Nila bertemu dengan pelaksana tugas (plt) Pimpinan KPK Taufiequrrachman Ruki, Indriyanto Seno Adji dan Johan Budi. Ia menilai, sekarang ini adalah saat yang tepat untuk memperbaiki sistem tersebut.

" Mari kita perbaiki termasuk hal hal yang dikaitkan dengan dunia kesehatan. Sebetulnya apa yang disebut gratifikasi kemudian kita uraikan kembali sampai mana aturannya dan kepada siapa saja. Kami sudah membuat kajiannya dan sudah ada dan akan kita benahi. Saya tentu harus bijak dalam hal ini, bijak untuk dokter, bijak untuk masyarakat, bijak untuk keseluruhan," tambah Nila.

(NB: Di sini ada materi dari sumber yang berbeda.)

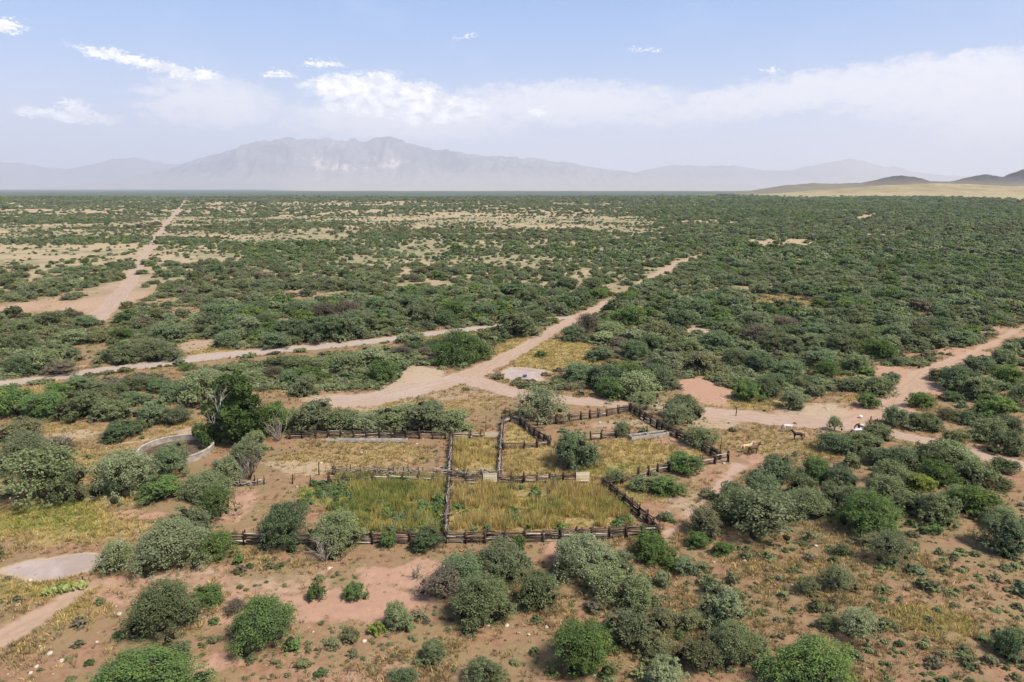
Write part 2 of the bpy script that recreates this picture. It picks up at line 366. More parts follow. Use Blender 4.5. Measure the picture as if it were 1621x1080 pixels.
M_GRASS = mat_leaf('grass_blade', [(.0, (.22, .155, .090)), (.25, (.33, .25, .125)), (.5, (.48, .36, .135)), (.7, (.31, .29, .085)), (1., (.14, .185, .045))], .35)

# ------------------------------------------------------------ ground
def build_ground():
    ys = [-60, -30, 0, 15, 28, 38, 44]; y = 46.0
    while y < 58000:
        ys.append(y); y *= 1.0042 if y < 260 else (1.008 if y < 2200 else 1.02)
    ys = np.array(ys); nx = 560
    t = np.linspace(-1, 1, nx)
    X = t[None, :] * (ys[:, None] + 75) * 1.0; Y = np.repeat(ys[:, None], nx, 1)
    x, y = X.ravel(), Y.ravel()
    W, rd, hue, kind, pen = zone(x, y)
    op = bare_far(x, np.maximum(y, 1))
    z = height(x, y)
    roadm = sst(rd, .35, -.6)
    z = z - roadm * .10 * (y < 700) + (fbm(x, y, 1.6, 3, 61) - .5) * .22 * (1 - roadm * .8) * (y < 260)
    px, py = proj(x, y, 0)
    A = np.stack([np.clip(W['pale'] / 1.6, 0, 1), W['red'], W['yell'], W['gren']], 1)
    B = np.stack([np.clip(-rd / 3 + .5, 0, 3), np.clip(hue / 1.5, 0, 1), op, pen], 1)
    V = np.stack([x, y, z], 1)
    r, c = len(ys), nx
    i = (np.arange(r - 1)[:, None] * c + np.arange(c - 1)[None, :]).ravel()
    F = np.stack([i, i + 1, i + 1 + c, i + c], 1)
    fk = np.where((rd[F].mean(1) < 0) & (y[F[:, 0]] < 5000), kind[F[:, 0]], -1)
    # ponds and pans get objects of their own
    for n_, e in ((100, ell(75, 905, 78, 24)), (101, ell(832, 594, 40, 11)), (102, ell(1118, 620, 42, 28))):
        mx_, my_ = x[F].mean(1), y[F].mean(1)
        fk = np.where((ell_v(mx_ + (fbm(mx_, my_, 4, 3, 3) - .5) * 7, my_ + (fbm(mx_, my_, 5, 3, 13) - .5) * 5, e) > 0.02), n_, fk)
    m = ground_material()
    names = {-1: 'ground', 100: 'dry_mud_flat', 101: 'clay_pan', 102: 'bare_red_field'}
    names.update({k: n for k, n in enumerate(RW)})
    labels = {'ground': 'red dirt plain patched with dry grass'}
    for k, n in names.items():
        sel = F[fk == k]
        if not len(sel): continue
        u, inv = np.unique(sel, return_inverse=True)
        me = mesh_np(n, V[u], inv.reshape(sel.shape), {'za': ('FLOAT_COLOR', 'POINT', A[u]), 'zb': ('FLOAT_COLOR', 'POINT', B[u])}, True)
        o = link(n, me, m); tag(o, kind='structure')
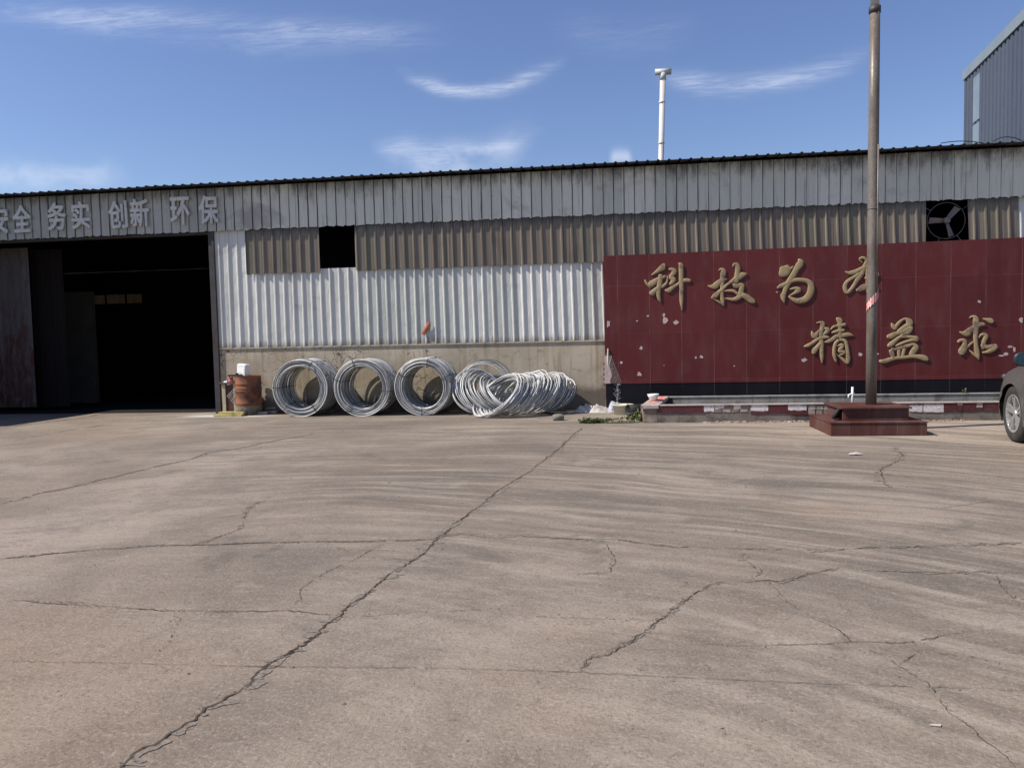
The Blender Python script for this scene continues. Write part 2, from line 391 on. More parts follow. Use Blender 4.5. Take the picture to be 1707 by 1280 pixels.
M['black_tile'] = m_tiles('black_glazed_tile', (0.006, 0.006, 0.009), (0.010, 0.010, 0.014), (0.055, 0.05, 0.05), 0.596, 0.9, 0.34, 0.3, 0.35, drip=(0.0, 0.6), film=0.02, spec=0.12)
M['base_tile'] = m_tiles('brown_red_tile', (0.075, 0.026, 0.021), (0.092, 0.033, 0.026), (0.15, 0.08, 0.065), 0.31, 0.5, 0.07, 0.0, 0.45, drip=(0.0, 0.6), film=0.42, spec=0.25)
M['planter_tile'] = weathered('dull_red_tile', (0.075, 0.018, 0.022), (0.11, 0.028, 0.03), 5, 0.4, stain=(0.16, 0.10, 0.09), stain_amt=0.2)
M['gold'] = weathered('tarnished_gilt', (0.25, 0.185, 0.092), (0.37, 0.275, 0.145), 6, 0.55, stain=(0.16, 0.105, 0.08), stain_scale=5, bumpy=0.35, fine=70)
M['sign_letter'] = weathered('faded_white_plastic', (0.52, 0.51, 0.47), (0.62, 0.605, 0.56), 6, 0.5, stain=(0.45, 0.43, 0.43))
M['chip'] = weathered('chipped_pale_body', (0.40, 0.29, 0.28), (0.54, 0.43, 0.41), 9, 0.9)
M['bare'] = weathered('bare_mortar', (0.085, 0.052, 0.048), (0.13, 0.085, 0.075), 14, 0.9, stain=(0.22, 0.16, 0.14), stain_scale=14)
M['wire'] = weathered('galvanised_wire', (0.30, 0.30, 0.285), (0.56, 0.555, 0.54), 14, 0.42, metal=0.25, stain=(0.17, 0.16, 0.155), stain_amt=0.6, stain_scale=4, bumpy=0, spec=0.5)
def m_wire():
    m, g, b = mat_base('galvanised_wire')
    rn = g.N.new('ShaderNodeNewGeometry').outputs['Random Per Island']
    col = g.mix(rn, (0.13, 0.13, 0.125), (0.72, 0.715, 0.70))
    n = g.noise(g.obj(), 5.0, 4, 0.6)
    col = g.mix(g.ramp(n, 0.52, 0.72, 0, 0.6), col, (0.15, 0.135, 0.115))
    g.put(b.inputs['Base Color'], col); b.inputs['Roughness'].default_value = 0.50; b.inputs['Metallic'].default_value = 0.15
    return m


M['wire'] = m_wire()
M['tie'] = weathered('tie_wire', (0.10, 0.09, 0.085), (0.16, 0.15, 0.14), 8, 0.5, metal=0.4)
M['tag'] = weathered('paper_tag', (0.75, 0.74, 0.72), (0.82, 0.81, 0.80), 8, 0.8)
M['drum'] = weathered('rusty_orange_drum', (0.17, 0.064, 0.033), (0.26, 0.098, 0.046), 4, 0.8, stain=(0.085, 0.036, 0.026), stain_amt=0.9, stretch=(1, 1, 1.6))
M['drum_low'] = weathered('scorched_drum', (0.12, 0.105, 0.085), (0.20, 0.175, 0.14), 6, 0.75, stain=(0.06, 0.04, 0.03), stain_amt=0.7)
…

Namun terkait dokter yang menerima gratifikasi, Nila mengatakan pihak yang berwenang untuk mengadili adalah Ikatan Dokter Indonesia (IDI). Alasannya karena di IDI ada majelis kedokteran. Meski begitu, koordinasi dengan KPK dinilai perlu agar rencana ini terimplementasi dengan baik.

"Nanti kami serahkan ke IDI karena di IDI ada majelis kedokteran, tapi kami (Nila dan pimpinan KPK) tidak membicarakan kasus-kasusuistik kami membicarakan bagaimana membangun sistem. Kita selalu ingin memperbaiki sistem yang kita buat dapat diimplementasikan dengan baik," ungkap Nila.

Menurut Nila, gratifikasi bukanlah penyebab satu-satunya harga obat menjadi mahal. Biasanya, mahalnya harga obat karena dikaitkan dengan biaya produksi yang tinggi. "Tidak selalu obat mahal karena biaya produksi. Obat kita masih banyak bahan baku yang diimpor. Dengan dolar naik maka biaya bahan bakunya naik. Tentu ada dana marketing dan promosi, tapi kalau melewati dana promosi makanya inilah..," tambahnya.